Еще – и здесь отделяется он от Державина – бывал он поэтом, когда бывал влюблен; а влюблен бывал он очень часто. Это раскрывает он. нам в первом выпуске стихов своих: Бытие сердца моего. Это бытие разделяется на многие маленькие отделения. Мог бы он назвать книгу свою: Летописью о сердечных мятежах. Но междуцарствия в сердце его не бывало; только часто сменялись цари, то есть царицы. Кто же из влюбленных не бывал в свой час поэтом? Не у каждого выливались стихи на бумагу, но поэтическая нота, хотя и глухо, а звучала в груди каждого. И каждый мог сказать: Auch ich bin in Arkadien geboren.
А Долгоруков не только родился в этой Аркадии, но исходил ее из края в край, вдоль и поперек и постучался у каждого женского сердца.

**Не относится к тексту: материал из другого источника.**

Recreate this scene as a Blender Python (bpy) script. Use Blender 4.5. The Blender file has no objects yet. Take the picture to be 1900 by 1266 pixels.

Он влюбчивый поэт. Он поэт-сердечкин, но не вроде князя Шаликова. В нем была искренность, была нередко глубина чувства. Вот начало одной песни его:
Без тебя, моя Глафира,
Без тебя, как без души,
Никакие царства мира
Для меня не хороши.
Разумеется, это не из лучших стихов его. Здесь ничего нет особенного; ничего нет художественного ни в выражении, ни в отделке, ни в фактуре стиха; но есть замечательное движение в приступе. Это невольное, сердечное восклицание. Так и слышится, что оно вырвалось из груди и высказано прежде, чем было оно написано. Опять может быть, ошибаюсь, и обманывают меня первоначальные впечатления мои; но эти четыре стиха как-то особенно приятно и нежно звучат в памяти моей.